The trouble with that was just as one figure of power was eliminated, a bunch of other groups attempted to take his place, and not all of them were friendly, something that We are the Giant preferred to downplay. In the second story of the disaster in Syria, we begin to get a fuller picture, as the peaceful protestors for whom the quote from the Prophet Muhammad "Faith is a restraint against all violence, let no true believer commit violence" has become a lesson to live by pits them against both the destructive government and the radical Islamists who saw an opportunity to create a state more under the hardline religious rules than the pacifists wished to implement. The two rebels from that movement we see interviewed tell us that most of their sympathisers have been forced out, leaving the two extremes to lay waste to the land.
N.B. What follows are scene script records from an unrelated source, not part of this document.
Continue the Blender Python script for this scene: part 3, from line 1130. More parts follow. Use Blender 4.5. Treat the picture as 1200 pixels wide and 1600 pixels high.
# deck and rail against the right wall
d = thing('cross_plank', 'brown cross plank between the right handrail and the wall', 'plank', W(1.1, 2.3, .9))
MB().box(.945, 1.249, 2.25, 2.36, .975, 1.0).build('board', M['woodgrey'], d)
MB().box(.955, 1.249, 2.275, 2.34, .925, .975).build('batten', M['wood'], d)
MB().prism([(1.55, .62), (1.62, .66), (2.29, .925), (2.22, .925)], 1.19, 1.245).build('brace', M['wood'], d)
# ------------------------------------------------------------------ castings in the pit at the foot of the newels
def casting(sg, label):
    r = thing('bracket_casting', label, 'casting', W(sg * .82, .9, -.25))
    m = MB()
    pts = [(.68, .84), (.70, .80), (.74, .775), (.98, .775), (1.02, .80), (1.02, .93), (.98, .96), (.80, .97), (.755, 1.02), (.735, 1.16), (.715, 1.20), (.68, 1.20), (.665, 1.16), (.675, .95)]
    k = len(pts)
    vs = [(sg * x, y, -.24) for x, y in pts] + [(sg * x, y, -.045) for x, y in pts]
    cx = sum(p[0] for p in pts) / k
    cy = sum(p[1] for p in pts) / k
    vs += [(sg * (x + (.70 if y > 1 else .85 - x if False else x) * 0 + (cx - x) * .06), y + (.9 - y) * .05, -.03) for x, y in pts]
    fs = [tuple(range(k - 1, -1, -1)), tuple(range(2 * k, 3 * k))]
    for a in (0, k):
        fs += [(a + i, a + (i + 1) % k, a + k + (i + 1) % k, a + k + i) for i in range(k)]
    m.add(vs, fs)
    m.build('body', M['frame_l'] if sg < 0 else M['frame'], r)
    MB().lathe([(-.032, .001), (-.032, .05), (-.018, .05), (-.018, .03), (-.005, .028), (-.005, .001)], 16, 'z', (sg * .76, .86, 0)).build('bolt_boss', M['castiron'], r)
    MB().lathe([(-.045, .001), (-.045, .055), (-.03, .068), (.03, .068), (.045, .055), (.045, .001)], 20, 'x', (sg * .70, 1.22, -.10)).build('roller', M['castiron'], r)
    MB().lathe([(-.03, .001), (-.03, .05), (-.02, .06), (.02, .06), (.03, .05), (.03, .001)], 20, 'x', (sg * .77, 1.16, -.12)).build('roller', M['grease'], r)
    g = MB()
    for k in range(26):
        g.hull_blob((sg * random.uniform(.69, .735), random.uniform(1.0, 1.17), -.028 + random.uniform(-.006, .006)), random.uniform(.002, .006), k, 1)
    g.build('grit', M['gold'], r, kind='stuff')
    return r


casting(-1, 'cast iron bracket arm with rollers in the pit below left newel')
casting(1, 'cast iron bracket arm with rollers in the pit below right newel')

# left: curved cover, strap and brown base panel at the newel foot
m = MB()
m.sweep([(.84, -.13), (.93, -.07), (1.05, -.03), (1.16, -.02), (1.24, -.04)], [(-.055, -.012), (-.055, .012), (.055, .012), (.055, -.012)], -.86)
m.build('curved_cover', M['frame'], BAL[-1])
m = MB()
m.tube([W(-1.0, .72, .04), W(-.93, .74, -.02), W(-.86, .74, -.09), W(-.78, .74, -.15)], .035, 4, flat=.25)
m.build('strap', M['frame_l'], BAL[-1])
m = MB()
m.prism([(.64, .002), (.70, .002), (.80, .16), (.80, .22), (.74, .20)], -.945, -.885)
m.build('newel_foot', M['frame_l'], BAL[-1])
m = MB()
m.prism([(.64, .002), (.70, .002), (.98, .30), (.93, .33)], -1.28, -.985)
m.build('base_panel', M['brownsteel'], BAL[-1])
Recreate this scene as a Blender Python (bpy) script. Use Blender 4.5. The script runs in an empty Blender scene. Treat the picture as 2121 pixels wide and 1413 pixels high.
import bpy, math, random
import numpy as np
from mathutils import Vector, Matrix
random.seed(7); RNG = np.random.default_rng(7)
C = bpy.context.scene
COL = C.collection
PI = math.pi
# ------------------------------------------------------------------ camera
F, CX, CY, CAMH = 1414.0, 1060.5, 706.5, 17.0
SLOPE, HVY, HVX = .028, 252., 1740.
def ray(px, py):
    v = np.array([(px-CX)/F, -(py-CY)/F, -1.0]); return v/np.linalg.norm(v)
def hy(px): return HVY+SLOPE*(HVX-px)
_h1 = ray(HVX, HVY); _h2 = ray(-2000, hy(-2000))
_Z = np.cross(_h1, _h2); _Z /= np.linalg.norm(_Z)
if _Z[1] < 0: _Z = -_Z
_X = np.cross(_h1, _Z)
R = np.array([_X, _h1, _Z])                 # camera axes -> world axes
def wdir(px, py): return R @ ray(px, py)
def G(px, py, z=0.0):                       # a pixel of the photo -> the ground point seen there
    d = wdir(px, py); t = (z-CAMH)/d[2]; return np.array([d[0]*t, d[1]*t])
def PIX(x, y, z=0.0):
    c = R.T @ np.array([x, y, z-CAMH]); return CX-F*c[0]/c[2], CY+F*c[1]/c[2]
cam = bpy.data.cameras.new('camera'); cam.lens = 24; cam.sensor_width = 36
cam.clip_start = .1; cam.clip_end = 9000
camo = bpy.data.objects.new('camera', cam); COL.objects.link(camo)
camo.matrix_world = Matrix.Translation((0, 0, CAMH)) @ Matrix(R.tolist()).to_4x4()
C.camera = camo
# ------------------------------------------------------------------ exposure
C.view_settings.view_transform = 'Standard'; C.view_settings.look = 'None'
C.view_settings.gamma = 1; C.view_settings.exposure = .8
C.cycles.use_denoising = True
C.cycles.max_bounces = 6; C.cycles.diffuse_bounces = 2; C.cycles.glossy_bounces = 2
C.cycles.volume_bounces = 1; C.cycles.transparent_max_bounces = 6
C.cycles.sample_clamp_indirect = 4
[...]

Lastly is the story given most time, the lesser publicised struggle against the rulers of Bahrain as seen through the eyes of Maryam and Zainab, daughters of another human rights advocate who sees his own human rights utterly ignored. These women make no bones about both endorsing their father's tenets that peaceful uprising is the only way forward since the moment you take up arms you are giving the enemy all the excuse they need to basically murder you in the name of the authority, and blaming the way the Bahrainian regime is backed by the sympathetic West who have wealthy business and political interests there for propping up a government that should have been toppled a long time ago. With much footage from the ground level, including harrowing scenes in all three tales reminding us that it's not only gun-toting men who are being struck down, but women and children as well, perhaps the film's context of more famous revolts from the 20th Century was again simplifying it too far, but if this raised valid interest and pushed the crucial pro-peace, anti-violence narrative, fair enough.